Kein Tag vergeht, an dem mich nicht die Angst packt. Kurz nach ihr krabbelt Wut in meine Kehle. Kurz vor ihrer Wiedergabe folgt Resignation. Es ist für Minuten still in meinem Kopf. Dann kommt der Trotz. Dann wieder Trauer und am Ende des Tages? Die Hoffnung, dass der Nächste nicht so werden wird. Seit Monaten hoffe ich auf den nächsten Tag. Bisher sind so viele gekommen und gegangen, dass ich nicht mitbekommen habe, ob einer mehr oder weniger gut war. Bin rastlos und doch so festgefahren. Schaffe es nicht nach Luft zu ringen. Was muss noch geschehen? Muss ich erst ganz und gar verbrennen? So richtig? Was mich innerlich zerfrisst zieht sich seine Wege nach außen.
Ich kann meinen Traum dennoch nicht aufgeben. Will ich doch nur sein, wer ich bin und so auch sein dürfen.
Statt dessen bin ich so gar nicht ich. Jeden Tag hin und her gerissen. Jeden Tag der selbe Kampf in meinem Kopf. Ich laufe auf und ab. Drehe mich im Kreis. Finde keine Lösung.
Ich habe aufgegeben daran zu glauben, dass es besser werden kann. Auch, wenn er jetzt anders handelt. So handelt er doch immer nie so, wie ich es erwarten würde. Vielleicht auch eben weil er jetzt so ganz anders ist. Ich erwarte sein gewöhnliches Desinteresse. Ich erwarte, dass er sich nicht meldet. Ich erwarte, dass er mich vergisst.
Tut er nicht.
Statt dessen steht er vor meiner Tür. Erfüllt mir Wünsche. Lacht mich an.
Tag für Tag spielt er den Traummann und Tag für Tag glaube ich nicht an ihn. Warte darauf, dass er wieder er selbst wird und tue mir damit nur weh. Ich traue ihm nicht. Traue keinem Atemzug, keiner Handbewegung. Alles schreit nach Lüge.
Zu sehr hatte ich an ihn geglaubt. Zu sehr hatte ich mehr geträumt, als mit den Augen gesehen. Und jetzt soll mein Traum plötzlich Realität sein? Jetzt? Und er wird nicht platzen?
Daran kann ich glauben. Kann nicht mehr glauben und verstehe das Schicksal nicht. Verstehe nicht, wieso es mich vor eine so scheinbar einfache Aufgabe stellt und wieso ich einfach nicht in der Lage bin, sie zu lösen.

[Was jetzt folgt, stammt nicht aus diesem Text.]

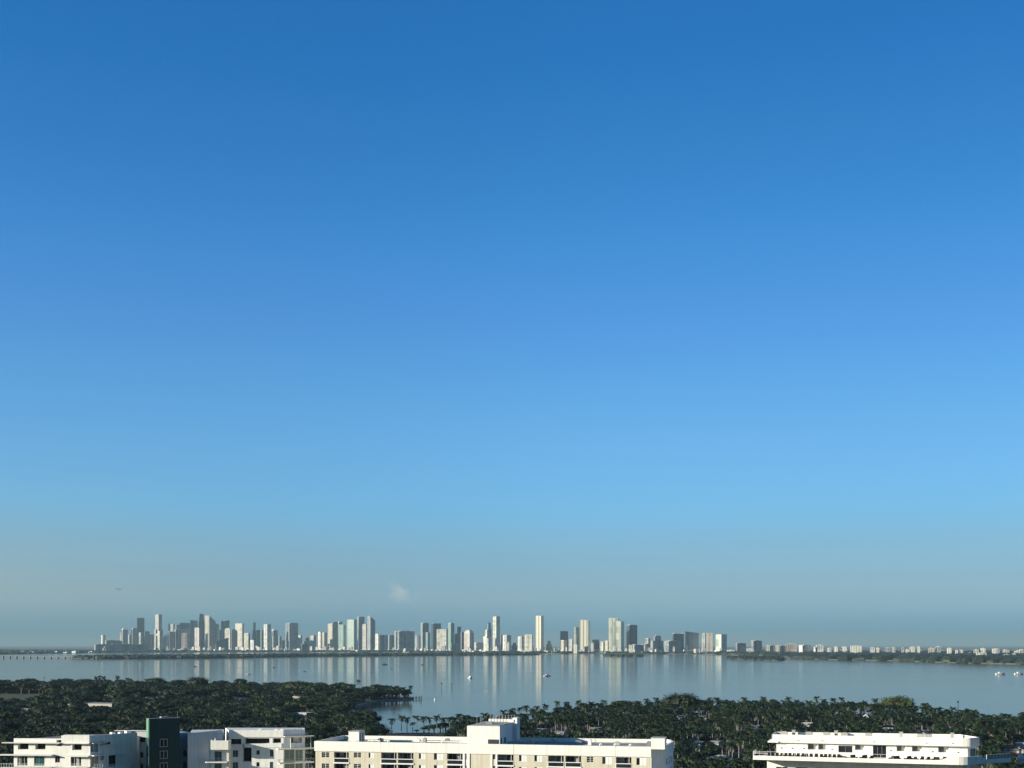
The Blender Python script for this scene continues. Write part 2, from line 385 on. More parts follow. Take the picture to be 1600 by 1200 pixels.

Er tut mir so viel Gutes und immer fühlt es sich so falsch an. Ich bin die ganze Zeit auf der Suche nach dem Beweis für seine Lügen und könnte mich nur Ohrfeigen, wenn ich mich erwische, wie ich daran denke, Grenzen zu überschreiten. Aber ich könnte nie ich sein, wenn ich das täte. Nie mehr.
Und so ist es das einzige, was meinen Wald noch am Leben erhält. Dieses kleine bisschen Vertrauen in mich selbst.
Ich habe so viel geschafft. Wieso mich dieses unbedeutend kleine Ding so tief fallen lassen kann. Ich kann es nicht verstehen. Und jeden Tag hin und her gerissen. Jeden Tag der selbe Kampf in meinem Kopf. Ich laufe auf und ab. Drehe mich im Kreis. Finde keine Lösung.